Никаких следов Старика. Ни портрета, ни книг. В доме еще несколько комнат. Скорее всего, портрет где-нибудь там. Минс сказал, что у Патрика превосходный портрет отца. Ну что же, не выставлять напоказ родовитость — неплохая черта в характере.
Холостяцкий обед. После густого, как кисель, английского супа — консервы, окорок, рыба в желе. Молоко Патрик тоже сыплет из банки.
— Не доверяюсь местным коровам…
Обед проходит без церемоний. Шутки, расспросы. Так сидят у костра вечером после дороги. Между супом и рыбой я украдкой пытаюсь снимать.
— Джим, включи-ка свет! — кричит Патрик на кухню.
Неизбежно наши расспросы касаются Старика.
— Отец любил пострелять. Он был одним из счастливцев, которые видели Африку полной зверями. Сейчас все изменилось.
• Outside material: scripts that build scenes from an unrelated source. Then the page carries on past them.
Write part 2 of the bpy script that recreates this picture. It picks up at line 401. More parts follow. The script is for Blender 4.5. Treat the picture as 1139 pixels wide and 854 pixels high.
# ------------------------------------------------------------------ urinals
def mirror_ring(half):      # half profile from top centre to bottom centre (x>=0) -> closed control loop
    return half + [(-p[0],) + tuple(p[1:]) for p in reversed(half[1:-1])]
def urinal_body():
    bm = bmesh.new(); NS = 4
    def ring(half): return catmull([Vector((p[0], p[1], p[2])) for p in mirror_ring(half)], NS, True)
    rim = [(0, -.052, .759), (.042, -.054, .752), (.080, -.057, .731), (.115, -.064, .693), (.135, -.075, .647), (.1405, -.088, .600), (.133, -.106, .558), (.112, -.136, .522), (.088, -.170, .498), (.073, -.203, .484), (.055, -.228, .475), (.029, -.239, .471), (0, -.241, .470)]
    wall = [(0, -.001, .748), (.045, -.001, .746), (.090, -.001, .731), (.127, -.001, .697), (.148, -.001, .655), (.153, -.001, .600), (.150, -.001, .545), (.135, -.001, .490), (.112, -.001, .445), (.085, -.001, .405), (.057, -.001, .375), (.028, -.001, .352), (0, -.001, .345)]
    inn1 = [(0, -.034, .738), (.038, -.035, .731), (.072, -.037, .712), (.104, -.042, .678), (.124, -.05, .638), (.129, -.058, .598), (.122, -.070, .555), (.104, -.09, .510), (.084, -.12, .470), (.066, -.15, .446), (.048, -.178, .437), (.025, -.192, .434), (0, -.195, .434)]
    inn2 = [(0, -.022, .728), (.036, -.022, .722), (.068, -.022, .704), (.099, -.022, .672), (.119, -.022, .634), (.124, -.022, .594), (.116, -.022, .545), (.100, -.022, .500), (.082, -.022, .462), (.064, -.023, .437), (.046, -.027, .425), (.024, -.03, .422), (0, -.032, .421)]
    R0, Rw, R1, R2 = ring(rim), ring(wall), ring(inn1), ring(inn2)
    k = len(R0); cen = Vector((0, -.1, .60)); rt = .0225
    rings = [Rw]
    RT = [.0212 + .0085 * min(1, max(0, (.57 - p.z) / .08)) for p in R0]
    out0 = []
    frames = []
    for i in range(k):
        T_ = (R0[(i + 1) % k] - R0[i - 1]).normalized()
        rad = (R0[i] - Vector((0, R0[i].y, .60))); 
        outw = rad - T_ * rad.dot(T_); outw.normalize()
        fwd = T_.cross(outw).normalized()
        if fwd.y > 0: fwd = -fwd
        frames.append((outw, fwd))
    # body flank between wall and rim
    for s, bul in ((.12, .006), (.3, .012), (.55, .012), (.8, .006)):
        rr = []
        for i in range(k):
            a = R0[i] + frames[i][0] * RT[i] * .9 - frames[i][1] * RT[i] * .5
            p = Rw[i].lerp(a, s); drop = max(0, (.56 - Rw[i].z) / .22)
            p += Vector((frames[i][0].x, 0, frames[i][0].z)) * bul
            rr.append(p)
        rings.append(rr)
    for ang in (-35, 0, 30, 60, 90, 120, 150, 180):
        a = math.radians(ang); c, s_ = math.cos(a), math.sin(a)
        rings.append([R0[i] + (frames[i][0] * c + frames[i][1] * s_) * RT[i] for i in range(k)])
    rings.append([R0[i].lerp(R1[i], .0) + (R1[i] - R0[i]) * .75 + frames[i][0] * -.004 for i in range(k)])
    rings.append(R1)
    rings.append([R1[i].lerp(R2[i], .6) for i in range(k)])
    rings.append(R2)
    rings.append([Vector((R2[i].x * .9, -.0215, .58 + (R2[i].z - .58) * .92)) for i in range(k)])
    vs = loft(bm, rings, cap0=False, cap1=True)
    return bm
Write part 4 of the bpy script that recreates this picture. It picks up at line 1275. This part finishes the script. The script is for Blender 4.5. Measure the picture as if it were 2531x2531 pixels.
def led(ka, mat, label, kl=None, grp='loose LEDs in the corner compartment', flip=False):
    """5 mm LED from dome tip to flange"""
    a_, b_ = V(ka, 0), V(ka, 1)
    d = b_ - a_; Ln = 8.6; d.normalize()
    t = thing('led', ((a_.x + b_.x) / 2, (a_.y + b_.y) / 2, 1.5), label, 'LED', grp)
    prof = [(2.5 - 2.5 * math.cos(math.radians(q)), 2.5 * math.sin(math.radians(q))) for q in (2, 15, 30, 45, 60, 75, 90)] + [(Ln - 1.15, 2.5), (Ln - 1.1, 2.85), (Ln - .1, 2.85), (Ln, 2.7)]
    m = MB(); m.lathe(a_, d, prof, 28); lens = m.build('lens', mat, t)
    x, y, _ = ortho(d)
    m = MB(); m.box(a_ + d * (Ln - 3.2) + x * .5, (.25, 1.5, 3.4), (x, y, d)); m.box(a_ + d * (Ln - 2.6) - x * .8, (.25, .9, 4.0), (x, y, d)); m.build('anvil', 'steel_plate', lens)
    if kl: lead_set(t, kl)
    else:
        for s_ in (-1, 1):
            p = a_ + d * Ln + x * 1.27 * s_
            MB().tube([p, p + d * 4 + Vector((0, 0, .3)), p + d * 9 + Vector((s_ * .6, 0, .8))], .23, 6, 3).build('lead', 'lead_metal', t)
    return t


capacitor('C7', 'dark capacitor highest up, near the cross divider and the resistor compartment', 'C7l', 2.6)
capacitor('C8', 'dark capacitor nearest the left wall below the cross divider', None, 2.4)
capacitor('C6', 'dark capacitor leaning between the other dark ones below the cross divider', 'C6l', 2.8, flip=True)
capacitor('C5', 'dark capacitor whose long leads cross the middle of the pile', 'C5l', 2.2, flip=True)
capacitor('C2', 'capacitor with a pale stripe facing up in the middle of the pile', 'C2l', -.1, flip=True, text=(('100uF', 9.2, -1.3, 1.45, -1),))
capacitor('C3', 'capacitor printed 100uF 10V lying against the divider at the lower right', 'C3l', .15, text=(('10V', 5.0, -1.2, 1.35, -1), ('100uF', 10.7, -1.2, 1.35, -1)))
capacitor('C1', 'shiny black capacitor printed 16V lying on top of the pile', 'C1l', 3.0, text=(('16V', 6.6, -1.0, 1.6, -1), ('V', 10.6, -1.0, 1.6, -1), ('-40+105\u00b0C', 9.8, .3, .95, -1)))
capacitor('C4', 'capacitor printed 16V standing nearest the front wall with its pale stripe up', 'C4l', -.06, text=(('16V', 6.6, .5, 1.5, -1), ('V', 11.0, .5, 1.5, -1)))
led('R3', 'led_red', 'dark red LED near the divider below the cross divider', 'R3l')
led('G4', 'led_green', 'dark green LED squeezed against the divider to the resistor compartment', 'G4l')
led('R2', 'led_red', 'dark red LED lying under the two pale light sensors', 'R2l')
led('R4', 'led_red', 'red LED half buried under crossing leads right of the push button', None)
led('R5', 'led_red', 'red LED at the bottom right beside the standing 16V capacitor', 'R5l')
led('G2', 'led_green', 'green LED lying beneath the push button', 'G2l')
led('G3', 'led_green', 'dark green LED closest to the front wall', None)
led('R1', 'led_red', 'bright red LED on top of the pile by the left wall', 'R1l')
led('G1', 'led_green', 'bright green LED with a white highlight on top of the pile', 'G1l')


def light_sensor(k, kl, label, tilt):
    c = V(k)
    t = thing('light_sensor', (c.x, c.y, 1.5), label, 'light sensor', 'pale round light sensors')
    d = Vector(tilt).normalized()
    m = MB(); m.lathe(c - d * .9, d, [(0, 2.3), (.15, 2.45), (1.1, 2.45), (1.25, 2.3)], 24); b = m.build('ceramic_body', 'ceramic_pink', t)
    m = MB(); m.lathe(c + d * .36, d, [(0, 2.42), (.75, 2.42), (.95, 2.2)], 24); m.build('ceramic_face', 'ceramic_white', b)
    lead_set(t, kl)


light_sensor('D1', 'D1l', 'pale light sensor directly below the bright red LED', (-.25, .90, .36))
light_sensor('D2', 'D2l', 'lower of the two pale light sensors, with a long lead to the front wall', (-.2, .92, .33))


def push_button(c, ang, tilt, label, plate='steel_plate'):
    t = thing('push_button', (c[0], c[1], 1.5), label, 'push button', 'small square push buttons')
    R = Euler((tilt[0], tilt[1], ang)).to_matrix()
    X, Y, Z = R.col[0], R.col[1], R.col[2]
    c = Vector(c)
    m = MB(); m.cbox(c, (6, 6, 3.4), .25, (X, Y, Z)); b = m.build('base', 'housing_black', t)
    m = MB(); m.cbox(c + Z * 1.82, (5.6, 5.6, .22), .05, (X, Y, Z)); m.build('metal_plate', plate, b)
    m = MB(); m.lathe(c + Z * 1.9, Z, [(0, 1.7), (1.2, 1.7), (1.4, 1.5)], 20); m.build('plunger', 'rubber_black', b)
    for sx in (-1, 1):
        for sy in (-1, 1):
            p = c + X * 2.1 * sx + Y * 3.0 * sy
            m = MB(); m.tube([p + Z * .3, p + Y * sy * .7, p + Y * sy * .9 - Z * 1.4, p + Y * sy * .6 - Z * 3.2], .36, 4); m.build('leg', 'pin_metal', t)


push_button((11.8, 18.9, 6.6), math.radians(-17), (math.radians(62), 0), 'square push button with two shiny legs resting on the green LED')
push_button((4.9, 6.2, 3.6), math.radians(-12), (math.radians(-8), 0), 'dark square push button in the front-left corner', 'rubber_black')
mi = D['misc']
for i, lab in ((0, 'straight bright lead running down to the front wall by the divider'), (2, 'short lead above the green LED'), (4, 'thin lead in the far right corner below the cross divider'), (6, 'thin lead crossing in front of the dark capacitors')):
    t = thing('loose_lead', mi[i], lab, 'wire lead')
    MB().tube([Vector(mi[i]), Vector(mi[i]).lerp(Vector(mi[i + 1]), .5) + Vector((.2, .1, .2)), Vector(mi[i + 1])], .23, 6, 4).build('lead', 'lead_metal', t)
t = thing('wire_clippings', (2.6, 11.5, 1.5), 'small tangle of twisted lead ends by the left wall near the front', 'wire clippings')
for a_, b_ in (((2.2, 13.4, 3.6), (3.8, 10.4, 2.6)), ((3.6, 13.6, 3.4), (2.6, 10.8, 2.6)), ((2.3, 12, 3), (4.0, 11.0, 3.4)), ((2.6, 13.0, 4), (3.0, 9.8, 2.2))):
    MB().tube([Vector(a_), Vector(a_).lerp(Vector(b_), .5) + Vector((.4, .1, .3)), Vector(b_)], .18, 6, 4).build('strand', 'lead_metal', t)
Я уже восемь лет не снимаю винтовку.
Патрик приносит карту и чертит для нас маршрут, по которому ездил с отцом.
— В этом месте — мой первый выстрел…
Я перешел, помню, сухое русло и в траве встретился с буйволом. Я вскинул ружье, но со страху выстрелил кверху и понял — конец… Почему, не знаю, буйвол кинулся мимо. У меня тогда началась рвота. Не только охотиться, но даже вспоминать об охоте долго не мог.
— Пэт, а Старик знал этот случай?
— Знал и насмешничал. Отец любил подсмеяться. Помню, от вас, из России, вернулся один писатель и долго рассказывал, как его принимал Горький. «Я произвел на него впечатление…» —
«А ты был в этой рубашке?» — серьезно спросил отец. «Да»… — «Тогда ты не мог произвести впечатление…»
— А как относился отец к знаменитым собратьям — Фолкнеру, Стейнбеку?